I wonder what kind of a thing Washington Irving's first composition
was. There must have been a first one; and, without doubt, it was a
clumsy affair enough. If I were going to write his history, I would find
those who knew him when he was a mere child, and I would pump
from them as many anecdotes about his little scribblings as I possibly
could, and I would print them, lots of them. I hardly think I could do
the reader of his biography a better service.
I wonder what his first experience was with the editors. These editors,
by the way, are often very troublesome to the young sprig of genius.

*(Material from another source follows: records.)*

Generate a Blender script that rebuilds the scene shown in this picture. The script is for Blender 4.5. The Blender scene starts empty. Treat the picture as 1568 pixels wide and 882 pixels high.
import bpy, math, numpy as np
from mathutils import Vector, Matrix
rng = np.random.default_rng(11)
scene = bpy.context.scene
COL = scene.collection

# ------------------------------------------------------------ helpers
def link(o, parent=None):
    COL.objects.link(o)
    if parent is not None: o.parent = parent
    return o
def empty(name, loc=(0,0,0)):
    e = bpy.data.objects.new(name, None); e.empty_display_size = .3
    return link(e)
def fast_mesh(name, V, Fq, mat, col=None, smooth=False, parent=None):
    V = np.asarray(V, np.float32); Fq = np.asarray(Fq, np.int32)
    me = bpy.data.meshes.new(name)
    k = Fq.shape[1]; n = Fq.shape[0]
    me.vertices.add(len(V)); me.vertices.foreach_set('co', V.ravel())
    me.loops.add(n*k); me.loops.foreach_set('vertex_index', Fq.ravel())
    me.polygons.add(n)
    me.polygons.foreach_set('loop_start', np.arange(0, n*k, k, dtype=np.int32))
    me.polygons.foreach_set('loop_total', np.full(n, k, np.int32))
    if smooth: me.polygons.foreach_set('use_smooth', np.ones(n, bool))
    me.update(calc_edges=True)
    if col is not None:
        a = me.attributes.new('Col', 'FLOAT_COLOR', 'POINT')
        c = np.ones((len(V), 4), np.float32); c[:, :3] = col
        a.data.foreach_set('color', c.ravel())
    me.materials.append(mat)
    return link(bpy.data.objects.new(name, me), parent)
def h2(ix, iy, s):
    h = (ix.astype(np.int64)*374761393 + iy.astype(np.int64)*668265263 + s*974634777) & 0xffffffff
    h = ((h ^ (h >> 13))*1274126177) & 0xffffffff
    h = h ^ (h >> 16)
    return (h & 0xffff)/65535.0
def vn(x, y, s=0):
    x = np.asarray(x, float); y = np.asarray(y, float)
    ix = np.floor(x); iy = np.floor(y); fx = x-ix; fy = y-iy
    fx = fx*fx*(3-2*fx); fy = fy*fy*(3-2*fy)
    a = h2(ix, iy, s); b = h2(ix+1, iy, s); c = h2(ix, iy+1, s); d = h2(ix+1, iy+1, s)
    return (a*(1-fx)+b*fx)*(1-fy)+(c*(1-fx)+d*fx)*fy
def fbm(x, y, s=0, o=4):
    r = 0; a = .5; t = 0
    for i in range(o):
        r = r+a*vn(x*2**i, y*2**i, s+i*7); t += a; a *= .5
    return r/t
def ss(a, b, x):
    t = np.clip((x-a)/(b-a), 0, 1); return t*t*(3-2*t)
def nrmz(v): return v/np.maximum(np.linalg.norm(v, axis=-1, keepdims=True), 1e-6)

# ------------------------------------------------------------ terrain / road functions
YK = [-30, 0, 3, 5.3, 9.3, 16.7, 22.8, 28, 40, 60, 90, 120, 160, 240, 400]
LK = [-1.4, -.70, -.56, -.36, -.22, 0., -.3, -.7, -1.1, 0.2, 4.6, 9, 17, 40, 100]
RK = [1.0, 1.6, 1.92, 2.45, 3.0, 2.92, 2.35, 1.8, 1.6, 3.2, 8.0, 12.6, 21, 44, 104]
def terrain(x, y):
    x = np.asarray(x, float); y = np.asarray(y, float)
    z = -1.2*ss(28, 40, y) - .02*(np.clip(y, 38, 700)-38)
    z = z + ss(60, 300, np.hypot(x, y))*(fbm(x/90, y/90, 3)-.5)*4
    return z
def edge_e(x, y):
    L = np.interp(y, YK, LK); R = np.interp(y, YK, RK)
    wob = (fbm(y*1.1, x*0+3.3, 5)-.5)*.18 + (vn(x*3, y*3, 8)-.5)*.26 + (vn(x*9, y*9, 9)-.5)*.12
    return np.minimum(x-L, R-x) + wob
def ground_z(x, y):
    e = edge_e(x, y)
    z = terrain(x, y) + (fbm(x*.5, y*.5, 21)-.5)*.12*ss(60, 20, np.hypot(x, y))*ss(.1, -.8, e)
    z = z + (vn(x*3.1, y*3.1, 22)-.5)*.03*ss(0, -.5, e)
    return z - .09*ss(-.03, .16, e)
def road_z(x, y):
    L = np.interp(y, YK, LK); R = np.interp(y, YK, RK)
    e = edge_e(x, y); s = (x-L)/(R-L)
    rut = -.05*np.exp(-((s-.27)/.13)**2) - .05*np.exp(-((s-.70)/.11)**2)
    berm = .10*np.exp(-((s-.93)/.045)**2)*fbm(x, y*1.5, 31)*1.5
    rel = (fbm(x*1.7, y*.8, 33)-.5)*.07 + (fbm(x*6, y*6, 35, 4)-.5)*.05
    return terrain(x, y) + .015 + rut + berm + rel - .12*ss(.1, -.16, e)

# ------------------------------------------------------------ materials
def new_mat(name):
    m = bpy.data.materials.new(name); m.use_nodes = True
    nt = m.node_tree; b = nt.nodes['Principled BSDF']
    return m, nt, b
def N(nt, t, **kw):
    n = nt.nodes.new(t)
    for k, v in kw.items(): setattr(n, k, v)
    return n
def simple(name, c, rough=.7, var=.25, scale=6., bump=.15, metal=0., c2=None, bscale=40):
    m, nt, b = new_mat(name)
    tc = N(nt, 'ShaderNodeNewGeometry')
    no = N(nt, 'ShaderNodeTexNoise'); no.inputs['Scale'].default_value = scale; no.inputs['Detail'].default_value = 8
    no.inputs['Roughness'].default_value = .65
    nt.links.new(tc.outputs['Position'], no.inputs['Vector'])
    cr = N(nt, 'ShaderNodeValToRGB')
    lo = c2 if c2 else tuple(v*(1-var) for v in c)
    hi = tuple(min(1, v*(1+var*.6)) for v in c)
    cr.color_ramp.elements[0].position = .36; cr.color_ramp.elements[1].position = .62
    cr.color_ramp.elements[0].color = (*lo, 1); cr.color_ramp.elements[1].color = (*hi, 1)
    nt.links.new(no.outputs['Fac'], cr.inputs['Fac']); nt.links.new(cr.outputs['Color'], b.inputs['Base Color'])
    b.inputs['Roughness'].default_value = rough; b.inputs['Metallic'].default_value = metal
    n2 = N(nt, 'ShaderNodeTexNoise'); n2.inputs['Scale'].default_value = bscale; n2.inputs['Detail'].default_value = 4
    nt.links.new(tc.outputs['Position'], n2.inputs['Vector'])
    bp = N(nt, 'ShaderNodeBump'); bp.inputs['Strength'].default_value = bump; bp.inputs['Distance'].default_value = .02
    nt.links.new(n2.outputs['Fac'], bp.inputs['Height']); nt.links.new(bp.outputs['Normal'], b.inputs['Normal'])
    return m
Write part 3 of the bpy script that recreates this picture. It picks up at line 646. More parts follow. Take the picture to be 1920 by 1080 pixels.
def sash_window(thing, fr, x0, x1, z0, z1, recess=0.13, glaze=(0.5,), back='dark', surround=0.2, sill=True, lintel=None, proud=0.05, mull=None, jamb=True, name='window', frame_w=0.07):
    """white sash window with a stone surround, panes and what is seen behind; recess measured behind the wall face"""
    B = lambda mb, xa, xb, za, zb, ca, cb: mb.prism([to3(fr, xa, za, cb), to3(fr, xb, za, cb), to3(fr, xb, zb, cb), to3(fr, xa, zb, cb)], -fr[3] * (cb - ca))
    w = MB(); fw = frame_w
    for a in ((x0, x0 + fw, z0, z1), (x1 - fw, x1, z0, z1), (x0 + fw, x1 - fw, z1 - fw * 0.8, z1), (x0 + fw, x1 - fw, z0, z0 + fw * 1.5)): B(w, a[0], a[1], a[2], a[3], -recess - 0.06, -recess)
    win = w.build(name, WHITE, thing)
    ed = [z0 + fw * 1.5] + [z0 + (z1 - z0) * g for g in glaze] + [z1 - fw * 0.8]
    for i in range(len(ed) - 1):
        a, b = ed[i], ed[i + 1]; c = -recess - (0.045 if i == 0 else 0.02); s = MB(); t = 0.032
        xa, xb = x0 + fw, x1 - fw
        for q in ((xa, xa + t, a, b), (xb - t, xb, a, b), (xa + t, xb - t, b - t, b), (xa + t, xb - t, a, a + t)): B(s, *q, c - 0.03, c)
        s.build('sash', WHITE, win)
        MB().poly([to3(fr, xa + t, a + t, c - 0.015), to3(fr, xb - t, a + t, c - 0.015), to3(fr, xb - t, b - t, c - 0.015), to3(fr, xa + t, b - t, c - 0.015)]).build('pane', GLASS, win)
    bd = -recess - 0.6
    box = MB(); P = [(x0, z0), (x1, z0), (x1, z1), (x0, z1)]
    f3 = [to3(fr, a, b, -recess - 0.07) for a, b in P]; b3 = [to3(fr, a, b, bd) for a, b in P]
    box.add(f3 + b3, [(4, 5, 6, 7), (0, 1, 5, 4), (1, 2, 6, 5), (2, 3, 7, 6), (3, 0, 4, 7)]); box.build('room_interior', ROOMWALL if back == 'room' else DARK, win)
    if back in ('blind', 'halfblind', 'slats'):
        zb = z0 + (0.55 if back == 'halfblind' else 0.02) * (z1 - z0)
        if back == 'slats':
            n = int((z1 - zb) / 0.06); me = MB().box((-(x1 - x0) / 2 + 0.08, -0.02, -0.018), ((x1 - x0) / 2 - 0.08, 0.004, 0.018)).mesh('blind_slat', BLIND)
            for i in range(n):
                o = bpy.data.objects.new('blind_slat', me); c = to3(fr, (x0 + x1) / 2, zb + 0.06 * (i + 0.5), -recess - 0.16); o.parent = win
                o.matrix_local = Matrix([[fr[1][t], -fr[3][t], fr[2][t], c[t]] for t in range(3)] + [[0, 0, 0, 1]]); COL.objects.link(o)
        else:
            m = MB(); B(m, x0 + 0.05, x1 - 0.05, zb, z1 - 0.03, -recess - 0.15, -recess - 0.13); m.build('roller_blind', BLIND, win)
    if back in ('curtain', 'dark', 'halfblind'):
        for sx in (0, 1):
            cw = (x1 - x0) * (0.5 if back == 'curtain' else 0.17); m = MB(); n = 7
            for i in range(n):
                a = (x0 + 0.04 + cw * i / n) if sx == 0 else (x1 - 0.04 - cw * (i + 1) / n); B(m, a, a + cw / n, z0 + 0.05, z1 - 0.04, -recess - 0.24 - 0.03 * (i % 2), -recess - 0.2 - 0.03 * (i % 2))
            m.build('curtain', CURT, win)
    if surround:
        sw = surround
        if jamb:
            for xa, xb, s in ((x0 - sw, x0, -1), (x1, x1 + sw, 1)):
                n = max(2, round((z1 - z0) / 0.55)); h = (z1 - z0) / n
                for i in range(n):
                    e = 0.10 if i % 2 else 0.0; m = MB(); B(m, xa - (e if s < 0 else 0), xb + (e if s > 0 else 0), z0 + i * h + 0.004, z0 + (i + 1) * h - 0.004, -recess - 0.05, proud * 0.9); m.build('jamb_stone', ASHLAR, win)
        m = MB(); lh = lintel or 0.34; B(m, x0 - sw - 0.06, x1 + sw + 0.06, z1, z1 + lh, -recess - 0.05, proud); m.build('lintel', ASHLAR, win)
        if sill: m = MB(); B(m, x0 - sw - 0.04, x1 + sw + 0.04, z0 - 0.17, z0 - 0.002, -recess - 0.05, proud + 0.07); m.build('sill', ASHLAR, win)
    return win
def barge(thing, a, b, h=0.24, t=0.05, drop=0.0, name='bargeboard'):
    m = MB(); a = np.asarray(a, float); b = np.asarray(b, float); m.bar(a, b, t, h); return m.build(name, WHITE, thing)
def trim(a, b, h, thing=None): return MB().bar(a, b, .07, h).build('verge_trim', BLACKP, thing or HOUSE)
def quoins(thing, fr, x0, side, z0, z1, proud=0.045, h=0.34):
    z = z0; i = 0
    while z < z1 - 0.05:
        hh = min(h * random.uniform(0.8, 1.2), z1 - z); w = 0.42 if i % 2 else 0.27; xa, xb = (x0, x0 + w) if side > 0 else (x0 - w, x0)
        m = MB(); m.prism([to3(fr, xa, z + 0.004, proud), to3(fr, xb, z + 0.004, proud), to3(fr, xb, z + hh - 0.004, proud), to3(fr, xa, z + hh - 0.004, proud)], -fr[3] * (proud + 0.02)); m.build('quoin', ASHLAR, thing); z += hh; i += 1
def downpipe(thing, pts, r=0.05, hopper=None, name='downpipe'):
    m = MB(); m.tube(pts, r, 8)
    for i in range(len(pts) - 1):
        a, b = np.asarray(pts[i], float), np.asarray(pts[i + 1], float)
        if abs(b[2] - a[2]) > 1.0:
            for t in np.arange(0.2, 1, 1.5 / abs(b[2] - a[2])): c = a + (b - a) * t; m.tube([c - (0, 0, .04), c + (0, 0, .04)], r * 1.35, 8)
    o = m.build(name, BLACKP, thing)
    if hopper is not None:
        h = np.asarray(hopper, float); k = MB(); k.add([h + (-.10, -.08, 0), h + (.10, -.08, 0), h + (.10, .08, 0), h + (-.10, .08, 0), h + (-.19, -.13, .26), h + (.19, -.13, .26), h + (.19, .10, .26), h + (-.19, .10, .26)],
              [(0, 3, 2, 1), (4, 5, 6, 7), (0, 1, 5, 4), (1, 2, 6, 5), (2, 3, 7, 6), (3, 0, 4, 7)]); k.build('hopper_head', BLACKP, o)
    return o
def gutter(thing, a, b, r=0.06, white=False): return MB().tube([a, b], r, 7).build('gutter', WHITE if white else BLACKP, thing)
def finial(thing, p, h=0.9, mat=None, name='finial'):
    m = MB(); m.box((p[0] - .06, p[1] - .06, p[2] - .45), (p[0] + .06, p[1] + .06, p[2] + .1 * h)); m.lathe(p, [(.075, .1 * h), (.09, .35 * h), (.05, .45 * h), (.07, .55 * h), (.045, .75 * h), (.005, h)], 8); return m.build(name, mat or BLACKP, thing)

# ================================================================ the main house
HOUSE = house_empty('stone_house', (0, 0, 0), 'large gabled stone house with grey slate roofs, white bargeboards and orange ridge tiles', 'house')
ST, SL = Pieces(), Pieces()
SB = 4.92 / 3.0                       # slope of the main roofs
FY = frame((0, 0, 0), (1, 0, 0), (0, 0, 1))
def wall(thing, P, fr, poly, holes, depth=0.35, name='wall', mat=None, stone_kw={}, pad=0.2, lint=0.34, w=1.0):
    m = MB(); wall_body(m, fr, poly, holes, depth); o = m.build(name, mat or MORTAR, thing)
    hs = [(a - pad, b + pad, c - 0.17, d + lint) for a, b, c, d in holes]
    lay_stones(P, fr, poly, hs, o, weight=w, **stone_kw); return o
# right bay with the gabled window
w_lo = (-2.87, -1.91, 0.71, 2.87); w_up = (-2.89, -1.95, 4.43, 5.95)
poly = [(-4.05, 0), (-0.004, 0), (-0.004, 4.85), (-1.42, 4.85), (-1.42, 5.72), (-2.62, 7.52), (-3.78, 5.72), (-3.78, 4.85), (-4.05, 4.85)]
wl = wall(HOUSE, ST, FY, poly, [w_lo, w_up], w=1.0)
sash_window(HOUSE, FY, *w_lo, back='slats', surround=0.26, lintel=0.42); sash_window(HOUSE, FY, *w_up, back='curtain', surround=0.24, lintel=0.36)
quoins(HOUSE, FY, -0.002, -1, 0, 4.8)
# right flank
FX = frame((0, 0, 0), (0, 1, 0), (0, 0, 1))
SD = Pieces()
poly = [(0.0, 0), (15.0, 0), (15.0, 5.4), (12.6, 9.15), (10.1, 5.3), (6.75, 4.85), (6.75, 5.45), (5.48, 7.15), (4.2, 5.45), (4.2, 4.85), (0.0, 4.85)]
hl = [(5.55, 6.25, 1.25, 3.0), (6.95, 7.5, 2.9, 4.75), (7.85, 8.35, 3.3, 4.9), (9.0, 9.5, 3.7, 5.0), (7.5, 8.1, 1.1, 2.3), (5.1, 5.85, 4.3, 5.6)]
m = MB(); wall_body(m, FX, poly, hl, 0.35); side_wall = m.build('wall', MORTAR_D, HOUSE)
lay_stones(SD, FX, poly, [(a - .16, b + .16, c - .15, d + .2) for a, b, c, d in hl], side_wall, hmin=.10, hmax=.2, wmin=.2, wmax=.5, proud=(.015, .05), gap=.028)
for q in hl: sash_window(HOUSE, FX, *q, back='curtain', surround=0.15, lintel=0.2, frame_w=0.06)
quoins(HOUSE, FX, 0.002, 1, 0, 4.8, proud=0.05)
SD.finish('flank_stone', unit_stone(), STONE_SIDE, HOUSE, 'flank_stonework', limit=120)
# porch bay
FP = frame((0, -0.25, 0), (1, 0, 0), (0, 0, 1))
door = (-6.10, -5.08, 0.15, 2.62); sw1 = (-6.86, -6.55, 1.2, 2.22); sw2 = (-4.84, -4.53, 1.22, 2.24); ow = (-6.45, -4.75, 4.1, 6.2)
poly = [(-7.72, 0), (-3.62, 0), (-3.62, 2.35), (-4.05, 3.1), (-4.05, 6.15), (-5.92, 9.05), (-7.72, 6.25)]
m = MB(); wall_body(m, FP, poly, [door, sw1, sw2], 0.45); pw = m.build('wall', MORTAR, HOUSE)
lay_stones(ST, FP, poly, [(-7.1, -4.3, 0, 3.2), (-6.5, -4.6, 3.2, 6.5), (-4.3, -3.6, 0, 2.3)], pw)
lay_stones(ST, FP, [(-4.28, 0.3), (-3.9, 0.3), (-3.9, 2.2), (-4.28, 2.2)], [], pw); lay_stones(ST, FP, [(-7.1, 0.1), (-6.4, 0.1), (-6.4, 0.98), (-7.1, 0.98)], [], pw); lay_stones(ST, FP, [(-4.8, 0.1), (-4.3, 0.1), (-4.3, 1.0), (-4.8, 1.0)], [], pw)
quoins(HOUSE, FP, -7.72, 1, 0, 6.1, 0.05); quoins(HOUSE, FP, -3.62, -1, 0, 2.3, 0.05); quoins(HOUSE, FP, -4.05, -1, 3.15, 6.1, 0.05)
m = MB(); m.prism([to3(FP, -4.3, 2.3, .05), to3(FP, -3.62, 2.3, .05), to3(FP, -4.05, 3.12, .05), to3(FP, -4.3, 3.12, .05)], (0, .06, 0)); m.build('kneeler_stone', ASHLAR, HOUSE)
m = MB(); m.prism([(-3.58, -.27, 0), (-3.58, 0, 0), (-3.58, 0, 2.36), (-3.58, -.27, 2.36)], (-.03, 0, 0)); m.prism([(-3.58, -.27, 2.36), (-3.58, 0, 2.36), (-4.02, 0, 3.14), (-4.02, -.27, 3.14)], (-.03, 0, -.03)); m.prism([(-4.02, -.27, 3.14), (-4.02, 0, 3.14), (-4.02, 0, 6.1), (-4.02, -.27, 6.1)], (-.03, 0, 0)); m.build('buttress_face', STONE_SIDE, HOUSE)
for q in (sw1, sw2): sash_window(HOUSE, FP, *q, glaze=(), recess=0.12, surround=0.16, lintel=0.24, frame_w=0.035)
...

Placed, as they are, at the door of the temple of fame, they often seem
to the unfledged author the most disobliging, iron-hearted men in the
world. He could walk right into the temple, and make himself perfectly
at home there, if they would only open the door. So he fancies; and he
wonders why the barbarians don't see the genius sticking out, when he
comes along with his nicely-written verses, and why they don't just
give him, at once, a ticket of admission to the honors of the world.